[Dataset records]
-- Start --
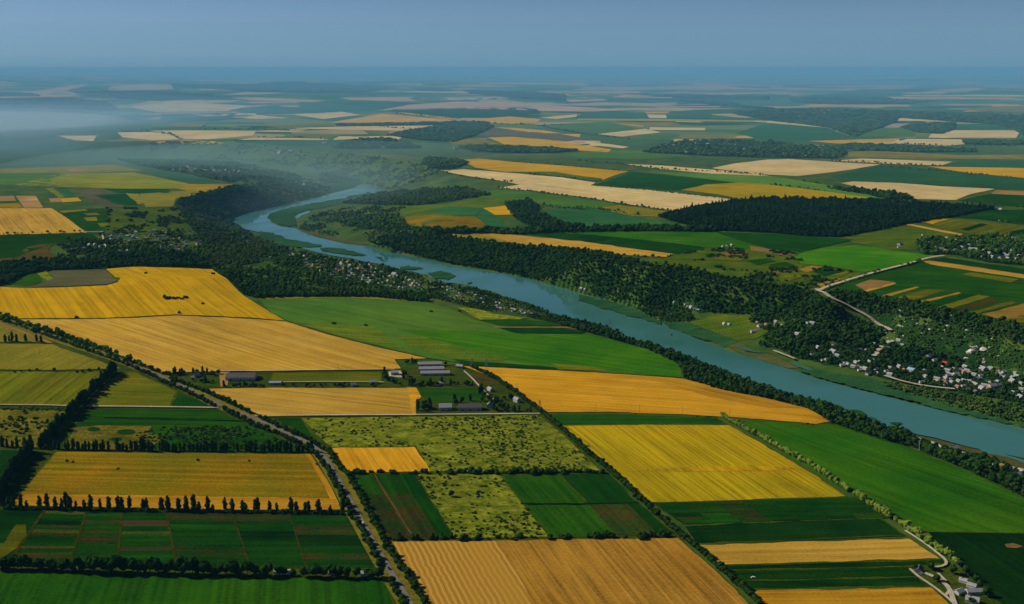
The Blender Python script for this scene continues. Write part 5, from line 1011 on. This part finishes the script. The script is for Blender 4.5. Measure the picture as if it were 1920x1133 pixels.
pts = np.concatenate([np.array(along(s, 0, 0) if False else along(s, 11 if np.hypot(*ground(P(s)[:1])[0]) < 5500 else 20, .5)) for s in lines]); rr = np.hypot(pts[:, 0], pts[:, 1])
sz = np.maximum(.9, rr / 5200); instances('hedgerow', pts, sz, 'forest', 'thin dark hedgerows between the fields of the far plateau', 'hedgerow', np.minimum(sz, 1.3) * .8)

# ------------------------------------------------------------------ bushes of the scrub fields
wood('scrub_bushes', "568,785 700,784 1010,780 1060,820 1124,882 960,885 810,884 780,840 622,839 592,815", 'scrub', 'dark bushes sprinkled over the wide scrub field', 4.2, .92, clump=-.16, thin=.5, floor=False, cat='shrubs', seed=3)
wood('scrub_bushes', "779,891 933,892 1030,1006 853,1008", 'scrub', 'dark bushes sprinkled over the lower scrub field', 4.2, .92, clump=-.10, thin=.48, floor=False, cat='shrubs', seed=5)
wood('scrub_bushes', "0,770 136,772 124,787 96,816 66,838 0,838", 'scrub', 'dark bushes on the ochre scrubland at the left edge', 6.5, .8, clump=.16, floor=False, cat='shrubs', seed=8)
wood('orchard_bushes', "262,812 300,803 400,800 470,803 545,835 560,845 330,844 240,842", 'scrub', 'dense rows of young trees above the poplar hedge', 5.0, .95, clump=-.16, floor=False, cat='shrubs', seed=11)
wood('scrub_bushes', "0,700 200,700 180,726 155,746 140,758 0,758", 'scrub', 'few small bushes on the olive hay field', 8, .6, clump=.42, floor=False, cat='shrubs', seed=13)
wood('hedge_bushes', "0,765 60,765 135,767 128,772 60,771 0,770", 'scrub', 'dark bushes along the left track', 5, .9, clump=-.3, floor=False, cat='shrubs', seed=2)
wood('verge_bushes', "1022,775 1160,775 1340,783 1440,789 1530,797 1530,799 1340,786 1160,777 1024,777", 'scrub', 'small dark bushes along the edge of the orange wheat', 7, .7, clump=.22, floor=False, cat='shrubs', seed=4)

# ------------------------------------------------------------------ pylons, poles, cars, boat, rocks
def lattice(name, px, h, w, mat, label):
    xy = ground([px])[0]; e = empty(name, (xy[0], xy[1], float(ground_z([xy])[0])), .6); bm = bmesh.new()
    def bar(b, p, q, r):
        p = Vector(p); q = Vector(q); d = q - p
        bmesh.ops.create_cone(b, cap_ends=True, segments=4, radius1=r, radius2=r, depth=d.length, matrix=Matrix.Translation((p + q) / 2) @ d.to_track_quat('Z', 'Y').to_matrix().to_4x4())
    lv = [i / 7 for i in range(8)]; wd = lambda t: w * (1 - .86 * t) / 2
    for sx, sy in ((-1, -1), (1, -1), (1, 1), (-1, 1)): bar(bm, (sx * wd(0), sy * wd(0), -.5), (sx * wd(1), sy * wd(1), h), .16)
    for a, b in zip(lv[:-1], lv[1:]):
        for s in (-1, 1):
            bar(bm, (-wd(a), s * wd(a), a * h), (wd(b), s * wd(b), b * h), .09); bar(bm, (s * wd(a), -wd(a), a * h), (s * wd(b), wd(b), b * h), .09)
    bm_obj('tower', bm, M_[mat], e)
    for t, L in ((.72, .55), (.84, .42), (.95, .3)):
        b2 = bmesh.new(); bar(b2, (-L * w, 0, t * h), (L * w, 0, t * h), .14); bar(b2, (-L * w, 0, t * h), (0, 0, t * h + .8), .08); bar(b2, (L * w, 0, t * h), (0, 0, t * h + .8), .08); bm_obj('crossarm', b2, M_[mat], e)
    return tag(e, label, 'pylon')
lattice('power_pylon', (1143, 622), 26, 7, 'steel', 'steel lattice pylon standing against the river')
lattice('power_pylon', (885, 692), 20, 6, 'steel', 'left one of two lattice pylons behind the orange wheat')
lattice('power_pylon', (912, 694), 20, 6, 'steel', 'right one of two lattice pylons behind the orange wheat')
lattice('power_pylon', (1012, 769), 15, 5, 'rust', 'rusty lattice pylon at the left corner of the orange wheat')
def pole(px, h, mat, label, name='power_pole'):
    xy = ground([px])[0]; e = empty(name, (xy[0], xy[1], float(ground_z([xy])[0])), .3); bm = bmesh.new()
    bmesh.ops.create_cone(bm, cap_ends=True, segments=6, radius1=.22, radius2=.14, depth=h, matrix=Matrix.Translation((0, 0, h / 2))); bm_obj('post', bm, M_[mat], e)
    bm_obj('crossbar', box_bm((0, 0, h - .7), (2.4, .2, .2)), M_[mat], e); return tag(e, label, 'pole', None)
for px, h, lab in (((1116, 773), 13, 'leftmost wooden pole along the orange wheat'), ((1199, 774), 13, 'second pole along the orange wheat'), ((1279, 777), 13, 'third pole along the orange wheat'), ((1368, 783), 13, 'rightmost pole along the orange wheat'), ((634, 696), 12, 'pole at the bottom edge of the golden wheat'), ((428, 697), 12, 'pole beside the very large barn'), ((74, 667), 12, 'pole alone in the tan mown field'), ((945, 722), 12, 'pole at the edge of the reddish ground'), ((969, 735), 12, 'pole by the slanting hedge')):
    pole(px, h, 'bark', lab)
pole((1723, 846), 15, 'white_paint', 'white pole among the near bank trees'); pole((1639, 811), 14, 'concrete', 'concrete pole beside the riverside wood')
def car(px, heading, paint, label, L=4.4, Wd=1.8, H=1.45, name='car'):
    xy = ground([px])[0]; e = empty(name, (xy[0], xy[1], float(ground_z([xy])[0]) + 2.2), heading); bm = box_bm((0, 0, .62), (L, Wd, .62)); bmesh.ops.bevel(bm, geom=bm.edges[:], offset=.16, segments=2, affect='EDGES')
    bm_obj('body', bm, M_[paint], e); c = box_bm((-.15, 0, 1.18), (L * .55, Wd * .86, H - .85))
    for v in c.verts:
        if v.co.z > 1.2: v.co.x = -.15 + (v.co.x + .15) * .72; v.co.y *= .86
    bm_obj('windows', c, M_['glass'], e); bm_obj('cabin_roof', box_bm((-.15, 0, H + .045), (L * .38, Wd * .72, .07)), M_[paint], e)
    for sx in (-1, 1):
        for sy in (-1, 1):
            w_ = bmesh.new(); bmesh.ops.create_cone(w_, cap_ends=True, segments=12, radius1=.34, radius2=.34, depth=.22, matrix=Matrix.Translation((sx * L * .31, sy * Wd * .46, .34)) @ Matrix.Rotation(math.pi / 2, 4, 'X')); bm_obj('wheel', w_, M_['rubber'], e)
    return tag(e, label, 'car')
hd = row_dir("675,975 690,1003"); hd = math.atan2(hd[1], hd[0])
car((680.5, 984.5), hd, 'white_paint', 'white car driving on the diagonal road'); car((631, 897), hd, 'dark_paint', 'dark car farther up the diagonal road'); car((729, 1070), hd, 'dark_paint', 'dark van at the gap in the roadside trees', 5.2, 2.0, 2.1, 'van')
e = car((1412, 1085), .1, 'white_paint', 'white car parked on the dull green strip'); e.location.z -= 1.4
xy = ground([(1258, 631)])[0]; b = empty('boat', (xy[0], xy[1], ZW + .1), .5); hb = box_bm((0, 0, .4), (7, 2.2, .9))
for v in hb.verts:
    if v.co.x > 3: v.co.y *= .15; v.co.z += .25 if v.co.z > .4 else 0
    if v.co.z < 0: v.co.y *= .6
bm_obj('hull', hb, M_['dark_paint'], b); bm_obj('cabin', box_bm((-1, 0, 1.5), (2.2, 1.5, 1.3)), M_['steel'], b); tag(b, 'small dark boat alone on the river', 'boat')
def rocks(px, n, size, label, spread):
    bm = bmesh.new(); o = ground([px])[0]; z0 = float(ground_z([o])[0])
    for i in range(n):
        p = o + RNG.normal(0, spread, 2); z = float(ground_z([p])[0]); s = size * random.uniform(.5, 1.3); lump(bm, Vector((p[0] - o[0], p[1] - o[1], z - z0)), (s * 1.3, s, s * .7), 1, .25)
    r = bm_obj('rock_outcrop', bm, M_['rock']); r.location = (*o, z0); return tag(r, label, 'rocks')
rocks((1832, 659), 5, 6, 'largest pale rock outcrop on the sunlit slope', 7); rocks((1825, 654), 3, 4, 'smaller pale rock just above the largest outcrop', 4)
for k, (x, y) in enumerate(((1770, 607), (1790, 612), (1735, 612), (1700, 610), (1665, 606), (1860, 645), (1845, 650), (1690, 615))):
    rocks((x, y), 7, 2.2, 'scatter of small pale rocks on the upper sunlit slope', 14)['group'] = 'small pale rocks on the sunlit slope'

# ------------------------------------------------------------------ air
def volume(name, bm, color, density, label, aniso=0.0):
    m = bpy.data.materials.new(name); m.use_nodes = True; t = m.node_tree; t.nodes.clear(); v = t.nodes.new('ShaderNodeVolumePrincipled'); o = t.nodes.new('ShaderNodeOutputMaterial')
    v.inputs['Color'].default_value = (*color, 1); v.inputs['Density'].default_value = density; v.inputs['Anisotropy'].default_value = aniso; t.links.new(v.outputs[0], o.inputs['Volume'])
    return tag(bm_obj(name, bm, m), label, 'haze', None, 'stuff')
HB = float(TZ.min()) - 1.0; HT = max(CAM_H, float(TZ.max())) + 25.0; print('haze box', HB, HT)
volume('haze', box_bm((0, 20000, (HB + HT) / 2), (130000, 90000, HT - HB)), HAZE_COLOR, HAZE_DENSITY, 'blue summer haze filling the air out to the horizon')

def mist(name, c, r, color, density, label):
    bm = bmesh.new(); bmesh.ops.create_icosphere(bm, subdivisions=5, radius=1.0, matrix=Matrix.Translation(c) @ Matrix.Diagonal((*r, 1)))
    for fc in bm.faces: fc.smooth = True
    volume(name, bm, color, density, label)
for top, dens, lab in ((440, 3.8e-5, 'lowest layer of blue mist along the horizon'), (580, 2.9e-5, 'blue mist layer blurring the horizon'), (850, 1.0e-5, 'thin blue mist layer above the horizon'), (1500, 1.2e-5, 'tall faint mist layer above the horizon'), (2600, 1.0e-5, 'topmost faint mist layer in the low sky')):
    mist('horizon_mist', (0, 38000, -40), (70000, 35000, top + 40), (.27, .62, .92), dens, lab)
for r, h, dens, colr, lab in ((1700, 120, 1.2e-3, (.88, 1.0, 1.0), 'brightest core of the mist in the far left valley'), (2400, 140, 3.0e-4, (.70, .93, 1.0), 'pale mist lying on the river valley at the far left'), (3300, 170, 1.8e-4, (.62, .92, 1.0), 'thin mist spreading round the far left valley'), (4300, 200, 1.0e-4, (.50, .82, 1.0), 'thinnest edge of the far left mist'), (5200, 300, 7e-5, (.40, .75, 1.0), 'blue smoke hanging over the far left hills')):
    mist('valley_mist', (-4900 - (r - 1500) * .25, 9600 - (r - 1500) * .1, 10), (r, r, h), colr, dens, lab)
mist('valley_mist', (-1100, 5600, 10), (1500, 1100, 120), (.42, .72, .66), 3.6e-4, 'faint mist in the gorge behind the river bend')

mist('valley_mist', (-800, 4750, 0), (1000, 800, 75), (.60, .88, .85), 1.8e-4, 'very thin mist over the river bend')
-- End --
-- Start --
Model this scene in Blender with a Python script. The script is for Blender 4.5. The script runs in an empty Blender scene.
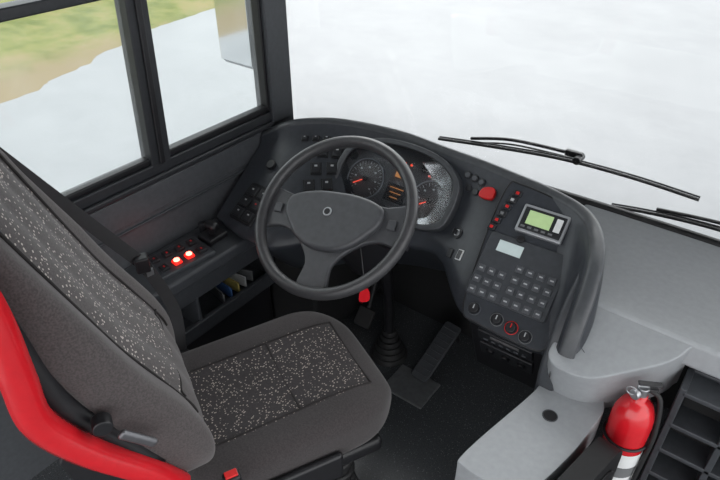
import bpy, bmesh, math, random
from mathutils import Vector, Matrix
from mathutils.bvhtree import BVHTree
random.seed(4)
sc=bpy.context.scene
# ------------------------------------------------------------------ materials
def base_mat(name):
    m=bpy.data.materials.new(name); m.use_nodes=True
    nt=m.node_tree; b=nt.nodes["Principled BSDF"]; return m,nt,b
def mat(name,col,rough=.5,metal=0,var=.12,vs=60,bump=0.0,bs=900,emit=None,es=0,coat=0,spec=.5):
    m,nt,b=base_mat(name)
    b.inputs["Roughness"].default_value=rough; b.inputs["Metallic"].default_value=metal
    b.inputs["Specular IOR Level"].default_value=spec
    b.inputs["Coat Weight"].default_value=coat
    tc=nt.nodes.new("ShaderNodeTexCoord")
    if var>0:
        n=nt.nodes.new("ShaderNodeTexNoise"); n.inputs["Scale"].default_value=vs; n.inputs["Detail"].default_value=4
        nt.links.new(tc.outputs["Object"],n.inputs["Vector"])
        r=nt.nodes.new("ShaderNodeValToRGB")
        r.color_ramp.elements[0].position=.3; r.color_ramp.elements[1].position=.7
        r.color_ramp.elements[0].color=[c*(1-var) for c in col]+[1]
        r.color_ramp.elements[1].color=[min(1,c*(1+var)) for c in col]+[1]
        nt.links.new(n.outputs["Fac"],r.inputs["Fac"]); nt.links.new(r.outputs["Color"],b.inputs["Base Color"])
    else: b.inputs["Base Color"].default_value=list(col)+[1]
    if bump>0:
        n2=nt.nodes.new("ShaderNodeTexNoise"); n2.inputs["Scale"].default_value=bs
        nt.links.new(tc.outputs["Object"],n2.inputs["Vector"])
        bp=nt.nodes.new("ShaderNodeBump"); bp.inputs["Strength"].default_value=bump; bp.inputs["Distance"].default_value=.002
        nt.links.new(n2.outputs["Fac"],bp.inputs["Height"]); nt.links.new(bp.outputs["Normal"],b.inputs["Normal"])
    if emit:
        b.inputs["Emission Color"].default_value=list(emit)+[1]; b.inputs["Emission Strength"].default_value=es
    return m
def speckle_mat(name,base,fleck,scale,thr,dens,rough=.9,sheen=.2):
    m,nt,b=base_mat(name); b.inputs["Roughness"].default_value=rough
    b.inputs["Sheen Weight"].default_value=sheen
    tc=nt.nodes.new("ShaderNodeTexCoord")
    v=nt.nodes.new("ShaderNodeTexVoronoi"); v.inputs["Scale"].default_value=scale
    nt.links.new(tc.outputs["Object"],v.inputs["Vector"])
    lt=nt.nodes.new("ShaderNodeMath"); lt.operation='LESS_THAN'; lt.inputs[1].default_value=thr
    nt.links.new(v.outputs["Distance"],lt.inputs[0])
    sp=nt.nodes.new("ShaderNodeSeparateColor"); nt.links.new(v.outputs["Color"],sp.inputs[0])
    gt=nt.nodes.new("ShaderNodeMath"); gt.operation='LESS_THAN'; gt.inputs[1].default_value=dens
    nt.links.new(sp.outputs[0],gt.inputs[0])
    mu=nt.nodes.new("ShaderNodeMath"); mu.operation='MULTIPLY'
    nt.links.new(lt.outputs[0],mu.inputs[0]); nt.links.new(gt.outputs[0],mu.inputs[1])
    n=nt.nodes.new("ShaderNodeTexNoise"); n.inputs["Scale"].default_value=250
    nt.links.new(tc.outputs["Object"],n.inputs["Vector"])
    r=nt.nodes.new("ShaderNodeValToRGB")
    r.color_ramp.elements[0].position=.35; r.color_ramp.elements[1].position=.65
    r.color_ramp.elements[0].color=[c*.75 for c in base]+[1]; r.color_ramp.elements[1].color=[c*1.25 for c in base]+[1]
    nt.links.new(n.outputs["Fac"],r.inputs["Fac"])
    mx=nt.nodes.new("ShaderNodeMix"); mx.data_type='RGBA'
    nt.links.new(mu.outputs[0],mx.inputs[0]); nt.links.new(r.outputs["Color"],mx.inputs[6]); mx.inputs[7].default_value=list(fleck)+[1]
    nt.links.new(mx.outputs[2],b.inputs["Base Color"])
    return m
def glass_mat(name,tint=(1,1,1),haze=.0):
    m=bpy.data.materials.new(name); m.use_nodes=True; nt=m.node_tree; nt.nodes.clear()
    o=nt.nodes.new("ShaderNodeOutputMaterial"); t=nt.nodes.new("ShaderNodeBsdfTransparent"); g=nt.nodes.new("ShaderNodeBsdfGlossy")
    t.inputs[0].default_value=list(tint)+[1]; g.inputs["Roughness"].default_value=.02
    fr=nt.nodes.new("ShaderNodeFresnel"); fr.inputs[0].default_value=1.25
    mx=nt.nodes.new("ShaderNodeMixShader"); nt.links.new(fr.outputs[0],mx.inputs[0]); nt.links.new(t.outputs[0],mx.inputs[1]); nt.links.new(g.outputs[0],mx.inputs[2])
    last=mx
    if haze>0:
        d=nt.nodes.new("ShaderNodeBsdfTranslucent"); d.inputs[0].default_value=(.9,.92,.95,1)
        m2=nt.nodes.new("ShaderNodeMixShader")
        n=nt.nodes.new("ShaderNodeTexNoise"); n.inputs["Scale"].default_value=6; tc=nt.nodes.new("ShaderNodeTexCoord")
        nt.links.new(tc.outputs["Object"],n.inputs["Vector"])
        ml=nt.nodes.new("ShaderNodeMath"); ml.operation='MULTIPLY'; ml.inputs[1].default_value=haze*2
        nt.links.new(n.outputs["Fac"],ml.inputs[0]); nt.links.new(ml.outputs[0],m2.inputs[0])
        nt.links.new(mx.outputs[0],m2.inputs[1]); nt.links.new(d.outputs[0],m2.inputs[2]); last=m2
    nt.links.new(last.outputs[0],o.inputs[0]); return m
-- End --
**Directions:** Your answer should be one number: how many lines of the listing include the word "Blender".

**Response below:** 2